Goal of the exercise:
Give back every line exactly as it appears, pictures excluded.

Data block:
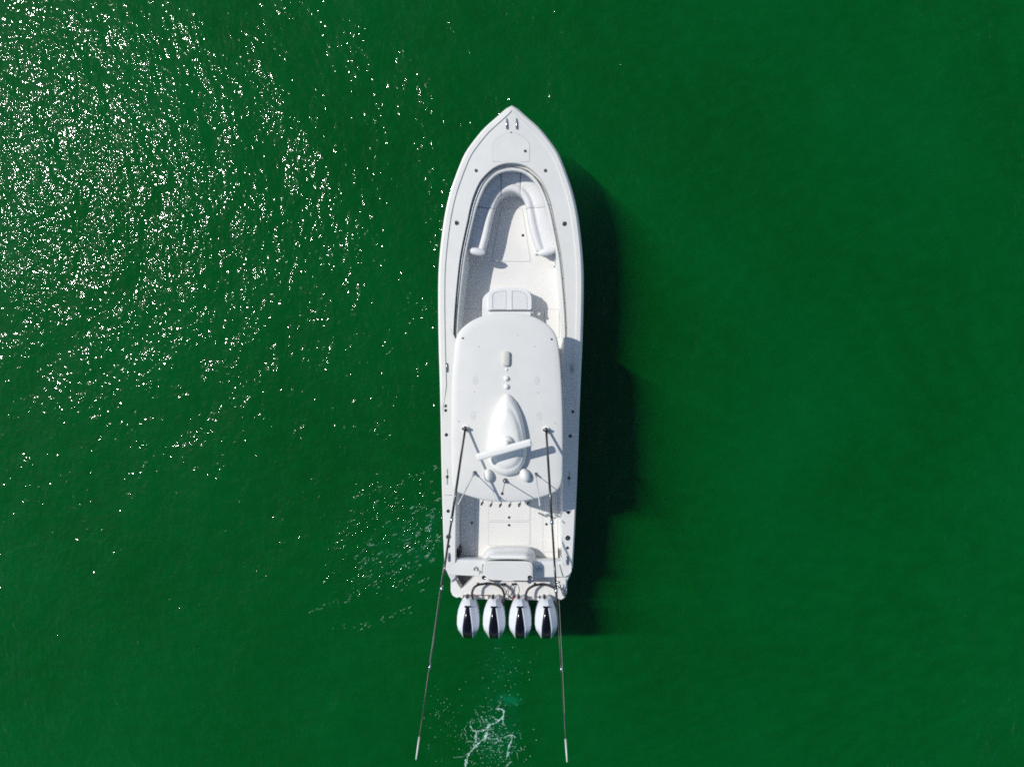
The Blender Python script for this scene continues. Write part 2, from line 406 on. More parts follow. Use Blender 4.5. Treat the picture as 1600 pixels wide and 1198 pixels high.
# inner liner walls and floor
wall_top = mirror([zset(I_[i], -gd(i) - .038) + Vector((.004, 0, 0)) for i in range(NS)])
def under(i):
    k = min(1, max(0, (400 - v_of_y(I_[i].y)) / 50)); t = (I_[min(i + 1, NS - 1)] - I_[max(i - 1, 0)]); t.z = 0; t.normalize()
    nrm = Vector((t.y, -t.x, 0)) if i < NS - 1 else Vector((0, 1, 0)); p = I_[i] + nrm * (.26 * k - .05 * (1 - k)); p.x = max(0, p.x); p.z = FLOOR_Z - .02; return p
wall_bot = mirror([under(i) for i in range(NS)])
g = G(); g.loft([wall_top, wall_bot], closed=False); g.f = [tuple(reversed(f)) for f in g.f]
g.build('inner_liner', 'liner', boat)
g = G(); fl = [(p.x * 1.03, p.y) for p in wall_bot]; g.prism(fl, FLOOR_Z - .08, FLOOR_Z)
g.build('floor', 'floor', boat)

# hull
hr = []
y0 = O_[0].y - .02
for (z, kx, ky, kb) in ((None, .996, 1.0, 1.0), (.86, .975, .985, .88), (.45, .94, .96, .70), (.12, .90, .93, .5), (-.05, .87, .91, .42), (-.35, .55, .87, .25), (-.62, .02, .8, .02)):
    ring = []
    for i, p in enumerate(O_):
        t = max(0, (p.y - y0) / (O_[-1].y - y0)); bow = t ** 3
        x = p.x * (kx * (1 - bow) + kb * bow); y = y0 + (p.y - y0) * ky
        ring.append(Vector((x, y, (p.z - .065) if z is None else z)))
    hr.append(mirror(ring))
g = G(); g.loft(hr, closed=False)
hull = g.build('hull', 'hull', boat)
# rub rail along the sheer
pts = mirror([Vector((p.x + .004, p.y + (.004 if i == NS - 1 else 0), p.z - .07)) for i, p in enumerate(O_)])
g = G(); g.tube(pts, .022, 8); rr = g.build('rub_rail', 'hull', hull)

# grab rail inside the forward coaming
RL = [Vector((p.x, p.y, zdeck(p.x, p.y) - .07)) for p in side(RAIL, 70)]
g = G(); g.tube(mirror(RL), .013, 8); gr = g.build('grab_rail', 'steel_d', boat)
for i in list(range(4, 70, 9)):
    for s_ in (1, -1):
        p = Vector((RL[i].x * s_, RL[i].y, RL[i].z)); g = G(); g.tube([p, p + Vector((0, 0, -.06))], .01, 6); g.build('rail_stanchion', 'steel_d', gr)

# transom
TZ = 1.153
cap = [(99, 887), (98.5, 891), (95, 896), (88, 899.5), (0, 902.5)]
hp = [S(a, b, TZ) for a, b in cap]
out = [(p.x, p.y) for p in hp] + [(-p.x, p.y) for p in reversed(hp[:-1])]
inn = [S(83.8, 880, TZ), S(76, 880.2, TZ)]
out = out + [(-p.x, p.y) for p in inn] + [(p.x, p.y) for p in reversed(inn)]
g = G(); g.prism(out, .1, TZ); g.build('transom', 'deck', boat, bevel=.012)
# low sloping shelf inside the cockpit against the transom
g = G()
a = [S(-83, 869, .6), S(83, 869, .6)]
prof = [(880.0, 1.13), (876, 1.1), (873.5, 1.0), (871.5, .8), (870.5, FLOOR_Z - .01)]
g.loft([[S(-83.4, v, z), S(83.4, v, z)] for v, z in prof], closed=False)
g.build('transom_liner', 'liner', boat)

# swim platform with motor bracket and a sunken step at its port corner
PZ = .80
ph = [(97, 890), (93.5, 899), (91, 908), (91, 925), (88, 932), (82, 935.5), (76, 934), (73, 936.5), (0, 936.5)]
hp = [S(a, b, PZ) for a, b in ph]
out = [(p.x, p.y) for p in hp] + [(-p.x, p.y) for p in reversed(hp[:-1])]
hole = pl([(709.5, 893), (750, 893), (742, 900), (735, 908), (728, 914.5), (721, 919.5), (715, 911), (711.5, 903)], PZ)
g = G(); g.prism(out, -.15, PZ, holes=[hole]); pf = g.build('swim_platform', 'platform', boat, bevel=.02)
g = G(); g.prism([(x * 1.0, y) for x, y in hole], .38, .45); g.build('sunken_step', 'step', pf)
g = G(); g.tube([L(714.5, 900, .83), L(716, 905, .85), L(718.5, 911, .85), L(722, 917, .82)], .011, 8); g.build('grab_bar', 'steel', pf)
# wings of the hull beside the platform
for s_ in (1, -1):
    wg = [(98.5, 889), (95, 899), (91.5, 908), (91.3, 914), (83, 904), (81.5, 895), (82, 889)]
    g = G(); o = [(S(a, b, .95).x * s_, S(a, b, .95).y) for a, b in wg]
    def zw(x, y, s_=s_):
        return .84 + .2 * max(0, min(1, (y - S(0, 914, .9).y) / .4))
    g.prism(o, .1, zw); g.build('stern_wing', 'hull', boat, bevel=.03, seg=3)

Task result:
The Blender Python script for this scene continues. Write part 2, from line 406 on. More parts follow. Use Blender 4.5. Treat the picture as 1600 pixels wide and 1198 pixels high.
# inner liner walls and floor
wall_top = mirror([zset(I_[i], -gd(i) - .038) + Vector((.004, 0, 0)) for i in range(NS)])
def under(i):
    k = min(1, max(0, (400 - v_of_y(I_[i].y)) / 50)); t = (I_[min(i + 1, NS - 1)] - I_[max(i - 1, 0)]); t.z = 0; t.normalize()
    nrm = Vector((t.y, -t.x, 0)) if i < NS - 1 else Vector((0, 1, 0)); p = I_[i] + nrm * (.26 * k - .05 * (1 - k)); p.x = max(0, p.x); p.z = FLOOR_Z - .02; return p
wall_bot = mirror([under(i) for i in range(NS)])
g = G(); g.loft([wall_top, wall_bot], closed=False); g.f = [tuple(reversed(f)) for f in g.f]
g.build('inner_liner', 'liner', boat)
g = G(); fl = [(p.x * 1.03, p.y) for p in wall_bot]; g.prism(fl, FLOOR_Z - .08, FLOOR_Z)
g.build('floor', 'floor', boat)

# hull
hr = []
y0 = O_[0].y - .02
for (z, kx, ky, kb) in ((None, .996, 1.0, 1.0), (.86, .975, .985, .88), (.45, .94, .96, .70), (.12, .90, .93, .5), (-.05, .87, .91, .42), (-.35, .55, .87, .25), (-.62, .02, .8, .02)):
    ring = []
    for i, p in enumerate(O_):
        t = max(0, (p.y - y0) / (O_[-1].y - y0)); bow = t ** 3
        x = p.x * (kx * (1 - bow) + kb * bow); y = y0 + (p.y - y0) * ky
        ring.append(Vector((x, y, (p.z - .065) if z is None else z)))
    hr.append(mirror(ring))
g = G(); g.loft(hr, closed=False)
hull = g.build('hull', 'hull', boat)
# rub rail along the sheer
pts = mirror([Vector((p.x + .004, p.y + (.004 if i == NS - 1 else 0), p.z - .07)) for i, p in enumerate(O_)])
g = G(); g.tube(pts, .022, 8); rr = g.build('rub_rail', 'hull', hull)

# grab rail inside the forward coaming
RL = [Vector((p.x, p.y, zdeck(p.x, p.y) - .07)) for p in side(RAIL, 70)]
g = G(); g.tube(mirror(RL), .013, 8); gr = g.build('grab_rail', 'steel_d', boat)
for i in list(range(4, 70, 9)):
    for s_ in (1, -1):
        p = Vector((RL[i].x * s_, RL[i].y, RL[i].z)); g = G(); g.tube([p, p + Vector((0, 0, -.06))], .01, 6); g.build('rail_stanchion', 'steel_d', gr)

# transom
TZ = 1.153
cap = [(99, 887), (98.5, 891), (95, 896), (88, 899.5), (0, 902.5)]
hp = [S(a, b, TZ) for a, b in cap]
out = [(p.x, p.y) for p in hp] + [(-p.x, p.y) for p in reversed(hp[:-1])]
inn = [S(83.8, 880, TZ), S(76, 880.2, TZ)]
out = out + [(-p.x, p.y) for p in inn] + [(p.x, p.y) for p in reversed(inn)]
g = G(); g.prism(out, .1, TZ); g.build('transom', 'deck', boat, bevel=.012)
# low sloping shelf inside the cockpit against the transom
g = G()
a = [S(-83, 869, .6), S(83, 869, .6)]
prof = [(880.0, 1.13), (876, 1.1), (873.5, 1.0), (871.5, .8), (870.5, FLOOR_Z - .01)]
g.loft([[S(-83.4, v, z), S(83.4, v, z)] for v, z in prof], closed=False)
g.build('transom_liner', 'liner', boat)

# swim platform with motor bracket and a sunken step at its port corner
PZ = .80
ph = [(97, 890), (93.5, 899), (91, 908), (91, 925), (88, 932), (82, 935.5), (76, 934), (73, 936.5), (0, 936.5)]
hp = [S(a, b, PZ) for a, b in ph]
out = [(p.x, p.y) for p in hp] + [(-p.x, p.y) for p in reversed(hp[:-1])]
hole = pl([(709.5, 893), (750, 893), (742, 900), (735, 908), (728, 914.5), (721, 919.5), (715, 911), (711.5, 903)], PZ)
g = G(); g.prism(out, -.15, PZ, holes=[hole]); pf = g.build('swim_platform', 'platform', boat, bevel=.02)
g = G(); g.prism([(x * 1.0, y) for x, y in hole], .38, .45); g.build('sunken_step', 'step', pf)
g = G(); g.tube([L(714.5, 900, .83), L(716, 905, .85), L(718.5, 911, .85), L(722, 917, .82)], .011, 8); g.build('grab_bar', 'steel', pf)
# wings of the hull beside the platform
for s_ in (1, -1):
    wg = [(98.5, 889), (95, 899), (91.5, 908), (91.3, 914), (83, 904), (81.5, 895), (82, 889)]
    g = G(); o = [(S(a, b, .95).x * s_, S(a, b, .95).y) for a, b in wg]
    def zw(x, y, s_=s_):
        return .84 + .2 * max(0, min(1, (y - S(0, 914, .9).y) / .4))
    g.prism(o, .1, zw); g.build('stern_wing', 'hull', boat, bevel=.03, seg=3)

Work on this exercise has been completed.